Recipients of Catawba’s Cross-Cultural Experience Award announced

Published 12:00 am Thursday, January 28, 2016

SALISBURY — Life-changing, cross-cultural experiences that Catawba alumna Anne Esterline Fogg of Durham had while she was a student at Catawba and while living abroad for 25 years have shaped her into the person she is today. She’s paying those experiences forward now by making an endowment gift to establish the Catawba Cross-Cultural Experience Award.

During the fall, members of the Catawba community made award applications according to criteria that Esterline Fogg herself helped to determine, and in mid-December, four individuals were announced as inaugural recipients of the award. These recipients will all undertake projects in the year ahead designed to share their own cross-cultural experiences with other members of the college community. The recipients include:

  • Modern foreign languages Professor Marie Langhorne and assistant to Academic Affairs and the Ketner Center for International Studies Ann Clifton (jointly) — $750. Their project will explore the French language and culture on the Caribbean island of Martinique, with a view toward possibly establishing a foreign study program there for Catawba students.
  • Theatre arts student Prentice Clark of Charleston, S.C. — $750. Her project, based on a recent mission trip to the Dominican Republic, will examine how to use music and theater to successfully communicate with students of any language or culture.
  • Business administration student Rafal Baran of Trzebinia, Poland — $500. His project, based on a recent trip abroad to Turkey, will involve an upcoming summer internship in Madagascar.

Eleven applications for the award were received and reviewed by Esterline Fogg, Dr. Kurt Corriher, director of Catawba’s Center for International Studies (which administers the awards), Dr. Michael Bitzer, college provost, and Rex Otey, Catawba’s vice president for development.
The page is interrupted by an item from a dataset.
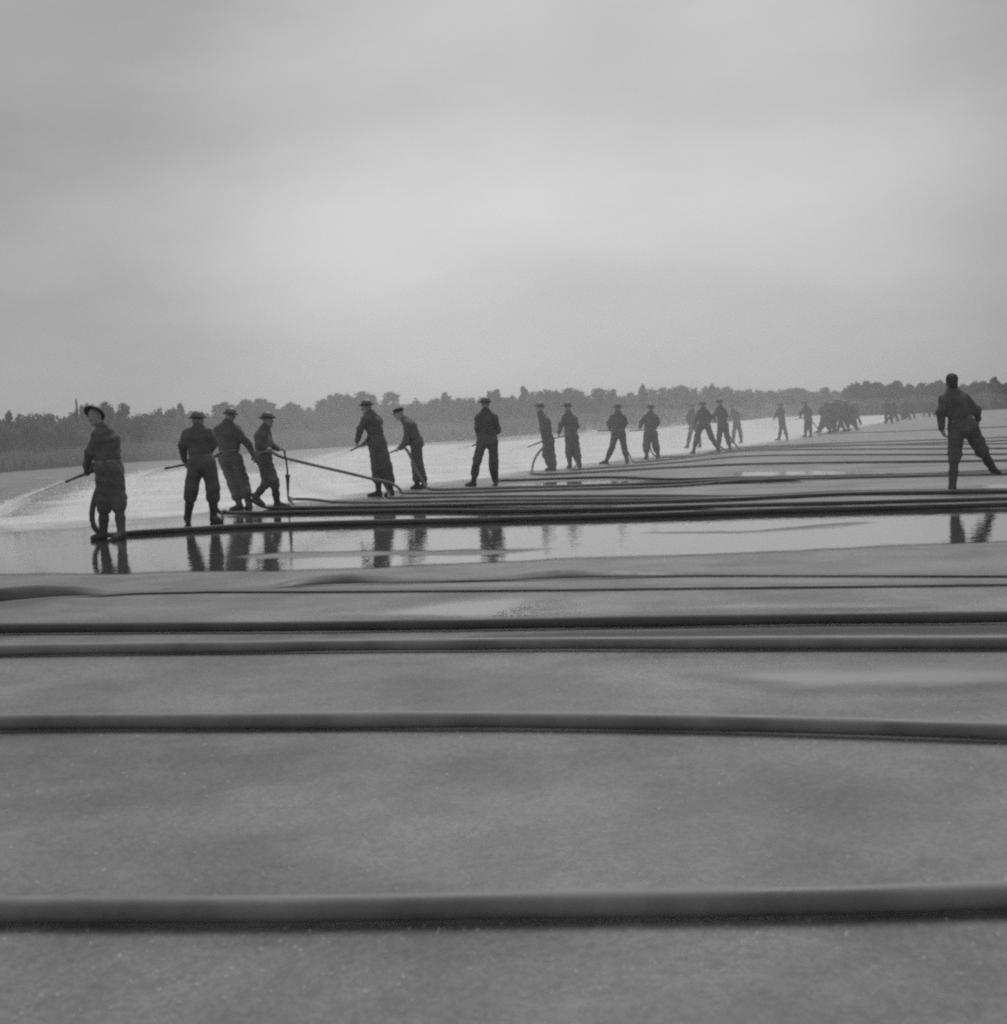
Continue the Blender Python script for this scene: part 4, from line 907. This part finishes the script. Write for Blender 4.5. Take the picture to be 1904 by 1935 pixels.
# ------------------------------------------------------------------ haze
hz = .0010
m = bpy.data.materials.new('haze'); m.use_nodes = True; n = m.node_tree.nodes; n.remove(n['Principled BSDF'])
pv = n.new('ShaderNodeVolumePrincipled'); pv.inputs['Color'].default_value = (.95, .95, .95, 1); pv.inputs['Density'].default_value = hz; pv.inputs['Anisotropy'].default_value = .2
m.node_tree.links.new(pv.outputs[0], n['Material Output'].inputs['Volume'])
x0, x1, y0, y1, z0, z1 = -2600, 2600, -80, 2600, -1.0, 14.0
V = [(x, y, z) for z in (z0, z1) for y in (y0, y1) for x in (x0, x1)]
F = [(0, 2, 3, 1), (4, 5, 7, 6), (0, 1, 5, 4), (2, 6, 7, 3), (0, 4, 6, 2), (1, 3, 7, 5)]
tag(mesh_obj('haze', V, F, m, smooth=False), 'thin damp haze over the runway', kind='stuff')

m2 = m.copy(); m2.name = 'spray_mist'; m2.node_tree.nodes['Principled Volume'].inputs['Density'].default_value = .0105
def mist(c, axes, rz, label, seg=28):
    V = []; F = []; cr_, sr_ = math.cos(rz), math.sin(rz)
    for j in range(seg // 2 + 1):
        ph = -math.pi / 2 + math.pi * j / (seg // 2)
        for i in range(seg):
            a = 2 * math.pi * i / seg; x, y, z = axes[0] * math.cos(ph) * math.cos(a), axes[1] * math.cos(ph) * math.sin(a), axes[2] * math.sin(ph)
            V.append((c[0] + x * cr_ - y * sr_, c[1] + x * sr_ + y * cr_, c[2] + z))
    for j in range(seg // 2):
        for i in range(seg): F.append((j * seg + i, j * seg + (i + 1) % seg, (j + 1) * seg + (i + 1) % seg, (j + 1) * seg + i))
    return tag(mesh_obj('mist', V, F, m2), label, kind='stuff')
_a, _b2 = ground(560, 930), ground(1330, 838)
_c = (_a + _b2) / 2 + np.array([1.0, -2.5, .2]); _d = _b2 - _a
mist(_c, (np.linalg.norm(_d[:2]) * .50, 12.5, 6.0), math.atan2(_d[1], _d[0]), 'drifting mist of fine spray over the middle of the line')

m3 = m2.copy(); m3.name = 'thin_spray_mist'; m3.node_tree.nodes['Principled Volume'].inputs['Density'].default_value = .0042
m2 = m3
_l = ground(140, 925)
mist(_l + np.array([-2.0, 13, .2]), (13, 24, 5.0), .35, 'thin drifting mist behind the man at the far left')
Even though the inaugural recipients’ projects are international in nature, Esterline Fogg stressed that cross-cultural experiences do not necessarily have to be international experiences.

“I can’t tell you how thrilled, excited and amazed I am that we received applications from faculty, staff and students willing to share their experiences with others,” Fogg said, noting she is anxious to meet the recipients in person. “It will be exciting to see what lessons they bring back.”